Nov 2, 2009 (DVB), Around $US20 million worth of seized drugs were destroyed by Burmese police during a "ceremony" last week in northern Burma, state-run media reported today.

The event took place in the Kokang region of Shan state, which in August and September was the site of heavy fighting between Burmese troops and an ethnic Kokang army.

Shan state is the world's second largest heroin producer after Afghanistan. Recently however it has seen a huge growth in methamphetamine, or 'yaba', production.

Thailand-based journalist Bertil Lintner, who has written extensively on Burma's drugs trade, said however that the ceremony was "nonsense", continuing that remains "business as usual in the golden triangle".

He described the burning as a "public relations exercise", adding that "if anything it just drives the price of drugs higher".

Furthermore, the $US20 million price-tag the government put on the destroyed drugs would be more akin to prices in consumer countries, and not Burma, he said.

The Kokang region has hosted several such ceremonies in the past decade, the New Light of Myanmar newspaper reported today.

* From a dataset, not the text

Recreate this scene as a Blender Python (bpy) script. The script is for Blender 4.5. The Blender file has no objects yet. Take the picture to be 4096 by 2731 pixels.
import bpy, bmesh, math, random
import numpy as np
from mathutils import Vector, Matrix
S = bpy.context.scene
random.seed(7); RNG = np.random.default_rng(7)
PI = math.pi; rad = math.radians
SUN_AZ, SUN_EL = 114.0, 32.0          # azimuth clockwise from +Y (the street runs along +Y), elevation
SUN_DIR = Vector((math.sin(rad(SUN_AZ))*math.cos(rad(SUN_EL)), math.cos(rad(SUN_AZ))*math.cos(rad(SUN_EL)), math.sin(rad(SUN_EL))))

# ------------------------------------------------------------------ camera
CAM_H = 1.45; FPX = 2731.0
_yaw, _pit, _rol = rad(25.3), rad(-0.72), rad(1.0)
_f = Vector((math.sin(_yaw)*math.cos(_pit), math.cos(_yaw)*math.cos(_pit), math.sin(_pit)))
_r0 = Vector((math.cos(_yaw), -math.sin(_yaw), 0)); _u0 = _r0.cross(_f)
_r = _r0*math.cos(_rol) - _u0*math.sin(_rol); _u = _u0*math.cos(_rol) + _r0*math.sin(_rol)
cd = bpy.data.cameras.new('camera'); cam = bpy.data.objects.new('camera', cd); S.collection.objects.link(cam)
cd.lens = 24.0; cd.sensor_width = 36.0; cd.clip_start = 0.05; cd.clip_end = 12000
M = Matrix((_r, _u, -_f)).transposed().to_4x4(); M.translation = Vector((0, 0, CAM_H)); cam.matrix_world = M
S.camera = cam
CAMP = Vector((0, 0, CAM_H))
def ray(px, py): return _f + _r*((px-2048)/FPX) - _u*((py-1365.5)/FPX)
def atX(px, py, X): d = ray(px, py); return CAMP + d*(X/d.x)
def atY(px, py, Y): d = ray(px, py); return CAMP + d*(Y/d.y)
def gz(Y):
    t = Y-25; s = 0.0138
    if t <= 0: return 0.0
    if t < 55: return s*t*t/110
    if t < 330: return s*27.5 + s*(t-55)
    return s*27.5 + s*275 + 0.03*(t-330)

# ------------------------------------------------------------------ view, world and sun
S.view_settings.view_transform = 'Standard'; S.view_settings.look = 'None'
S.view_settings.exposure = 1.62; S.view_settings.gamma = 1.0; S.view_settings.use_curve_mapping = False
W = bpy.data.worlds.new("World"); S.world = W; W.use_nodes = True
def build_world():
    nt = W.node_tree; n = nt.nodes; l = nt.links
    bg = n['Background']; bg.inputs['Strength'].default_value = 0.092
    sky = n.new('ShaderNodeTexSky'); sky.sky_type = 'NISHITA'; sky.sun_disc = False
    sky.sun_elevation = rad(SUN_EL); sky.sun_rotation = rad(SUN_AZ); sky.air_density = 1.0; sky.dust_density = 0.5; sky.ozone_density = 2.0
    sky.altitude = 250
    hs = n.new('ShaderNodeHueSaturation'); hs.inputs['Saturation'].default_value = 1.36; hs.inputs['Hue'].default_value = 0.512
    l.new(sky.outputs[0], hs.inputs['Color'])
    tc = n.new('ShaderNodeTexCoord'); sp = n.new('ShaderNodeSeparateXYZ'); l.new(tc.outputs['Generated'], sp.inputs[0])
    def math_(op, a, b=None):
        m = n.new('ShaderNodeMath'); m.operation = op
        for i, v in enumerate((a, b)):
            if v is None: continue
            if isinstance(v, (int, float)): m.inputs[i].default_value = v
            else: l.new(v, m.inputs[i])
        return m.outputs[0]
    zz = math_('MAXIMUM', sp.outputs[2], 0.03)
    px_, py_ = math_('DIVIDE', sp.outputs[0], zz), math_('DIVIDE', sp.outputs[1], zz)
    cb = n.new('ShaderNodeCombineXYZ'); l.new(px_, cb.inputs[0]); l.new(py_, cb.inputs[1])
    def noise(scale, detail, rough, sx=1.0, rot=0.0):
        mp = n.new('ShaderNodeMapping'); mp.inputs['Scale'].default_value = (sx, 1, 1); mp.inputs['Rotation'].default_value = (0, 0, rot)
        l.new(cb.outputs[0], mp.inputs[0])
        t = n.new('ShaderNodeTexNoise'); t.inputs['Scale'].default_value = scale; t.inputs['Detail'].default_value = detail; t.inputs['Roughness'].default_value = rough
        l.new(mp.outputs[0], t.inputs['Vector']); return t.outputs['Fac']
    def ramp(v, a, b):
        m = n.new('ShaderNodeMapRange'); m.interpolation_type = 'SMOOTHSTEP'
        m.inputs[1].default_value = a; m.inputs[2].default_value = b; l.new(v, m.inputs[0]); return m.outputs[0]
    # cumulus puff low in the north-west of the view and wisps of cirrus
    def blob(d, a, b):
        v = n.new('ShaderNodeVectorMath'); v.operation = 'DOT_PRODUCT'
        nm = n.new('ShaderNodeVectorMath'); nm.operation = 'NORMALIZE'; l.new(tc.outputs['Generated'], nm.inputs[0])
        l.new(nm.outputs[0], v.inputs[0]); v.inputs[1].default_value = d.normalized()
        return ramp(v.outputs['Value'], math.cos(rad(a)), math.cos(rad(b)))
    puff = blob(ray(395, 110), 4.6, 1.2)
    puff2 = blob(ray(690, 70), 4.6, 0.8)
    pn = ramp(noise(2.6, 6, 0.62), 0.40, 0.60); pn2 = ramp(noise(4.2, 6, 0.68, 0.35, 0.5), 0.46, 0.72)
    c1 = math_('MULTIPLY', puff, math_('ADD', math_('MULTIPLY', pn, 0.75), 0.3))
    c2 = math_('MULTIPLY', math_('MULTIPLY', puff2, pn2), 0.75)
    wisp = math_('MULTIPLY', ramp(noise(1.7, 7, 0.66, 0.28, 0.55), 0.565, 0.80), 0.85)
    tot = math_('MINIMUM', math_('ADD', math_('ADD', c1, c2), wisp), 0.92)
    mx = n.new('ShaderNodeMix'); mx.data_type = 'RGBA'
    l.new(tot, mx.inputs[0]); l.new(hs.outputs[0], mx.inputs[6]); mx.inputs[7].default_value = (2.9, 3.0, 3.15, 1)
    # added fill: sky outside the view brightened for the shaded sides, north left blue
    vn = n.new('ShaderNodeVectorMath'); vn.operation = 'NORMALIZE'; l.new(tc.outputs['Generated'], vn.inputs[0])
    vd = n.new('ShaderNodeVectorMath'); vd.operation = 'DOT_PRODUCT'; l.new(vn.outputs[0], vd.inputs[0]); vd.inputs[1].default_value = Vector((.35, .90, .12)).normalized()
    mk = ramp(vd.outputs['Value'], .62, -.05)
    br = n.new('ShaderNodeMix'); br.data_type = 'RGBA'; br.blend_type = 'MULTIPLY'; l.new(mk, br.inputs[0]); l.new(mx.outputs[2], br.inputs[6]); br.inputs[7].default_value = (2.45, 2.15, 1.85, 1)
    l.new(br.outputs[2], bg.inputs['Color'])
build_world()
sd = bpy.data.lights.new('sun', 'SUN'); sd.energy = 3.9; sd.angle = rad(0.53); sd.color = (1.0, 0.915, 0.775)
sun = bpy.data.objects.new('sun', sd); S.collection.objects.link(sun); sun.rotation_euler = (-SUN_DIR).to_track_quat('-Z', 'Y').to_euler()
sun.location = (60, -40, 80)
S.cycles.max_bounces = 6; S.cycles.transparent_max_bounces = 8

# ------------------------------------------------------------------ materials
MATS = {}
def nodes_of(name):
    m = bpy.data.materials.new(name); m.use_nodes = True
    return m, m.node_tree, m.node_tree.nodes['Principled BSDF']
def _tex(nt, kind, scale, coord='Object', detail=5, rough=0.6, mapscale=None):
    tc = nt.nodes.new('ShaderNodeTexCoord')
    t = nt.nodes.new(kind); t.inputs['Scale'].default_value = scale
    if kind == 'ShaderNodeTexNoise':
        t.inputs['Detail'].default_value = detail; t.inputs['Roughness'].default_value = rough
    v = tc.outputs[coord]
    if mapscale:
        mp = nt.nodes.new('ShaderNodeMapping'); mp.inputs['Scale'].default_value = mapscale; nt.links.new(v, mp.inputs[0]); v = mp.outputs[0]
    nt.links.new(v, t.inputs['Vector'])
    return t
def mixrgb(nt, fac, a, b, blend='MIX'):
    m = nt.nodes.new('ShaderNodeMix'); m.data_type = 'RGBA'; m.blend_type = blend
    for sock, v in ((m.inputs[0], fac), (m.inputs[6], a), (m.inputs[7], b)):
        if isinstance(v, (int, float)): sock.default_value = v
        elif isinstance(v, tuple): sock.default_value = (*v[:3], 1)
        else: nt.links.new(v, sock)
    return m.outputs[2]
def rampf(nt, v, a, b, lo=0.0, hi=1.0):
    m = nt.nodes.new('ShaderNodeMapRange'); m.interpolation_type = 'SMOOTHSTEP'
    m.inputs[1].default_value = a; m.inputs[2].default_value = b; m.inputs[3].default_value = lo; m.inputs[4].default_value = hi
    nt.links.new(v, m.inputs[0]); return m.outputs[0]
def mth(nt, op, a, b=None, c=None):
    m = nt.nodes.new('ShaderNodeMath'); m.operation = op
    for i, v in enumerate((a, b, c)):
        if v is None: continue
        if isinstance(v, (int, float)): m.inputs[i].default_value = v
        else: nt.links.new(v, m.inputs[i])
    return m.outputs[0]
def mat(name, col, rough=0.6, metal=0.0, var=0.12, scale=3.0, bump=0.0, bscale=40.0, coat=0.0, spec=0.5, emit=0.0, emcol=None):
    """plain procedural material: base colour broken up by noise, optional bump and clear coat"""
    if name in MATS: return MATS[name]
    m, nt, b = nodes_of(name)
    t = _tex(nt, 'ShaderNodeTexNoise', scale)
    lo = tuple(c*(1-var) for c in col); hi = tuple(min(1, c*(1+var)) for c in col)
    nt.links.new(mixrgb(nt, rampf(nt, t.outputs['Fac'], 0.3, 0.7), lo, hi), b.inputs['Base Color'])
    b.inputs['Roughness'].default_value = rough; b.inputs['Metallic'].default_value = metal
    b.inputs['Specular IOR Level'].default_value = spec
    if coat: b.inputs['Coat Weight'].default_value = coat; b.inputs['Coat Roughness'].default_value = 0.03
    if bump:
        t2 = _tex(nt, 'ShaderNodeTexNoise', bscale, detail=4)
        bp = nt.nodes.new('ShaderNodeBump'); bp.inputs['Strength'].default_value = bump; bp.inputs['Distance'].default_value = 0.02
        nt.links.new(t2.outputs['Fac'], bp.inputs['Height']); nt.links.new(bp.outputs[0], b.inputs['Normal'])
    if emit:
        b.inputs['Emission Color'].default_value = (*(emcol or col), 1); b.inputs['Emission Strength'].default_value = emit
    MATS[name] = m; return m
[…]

The drugs destroyed last week were seized after the Kokang offensive, which forced some 37,000 civilians into China.

The fighting erupted following the Kokang group's rejection of the Burmese government's proposal that it transform into a border guard force.

While many of Burma's ethnic armies sustain themselves through the drugs trade, Lintner said that the government were reacting to the group's border guard rejection by tarnishing their image as 'drug traffickers'.

"If you are on [the government's] side, then you're clean, and if you're against them, you're a drug trafficker", he said. The prodigious growth in consumption of methamphetamine across Southeast Asia has bucked global trends of a downturn in narcotics output.

Despite this, the New Light of Myanmar claimed that "we can say the effort to eliminate narcotic drugs has gained momentum".

The article said that the Burmese government is more than halfway through a "15 year drug elimination program", despite many critics of the junta accusing it of turning a blind eye to drug trafficking and production, and even colluding with producers.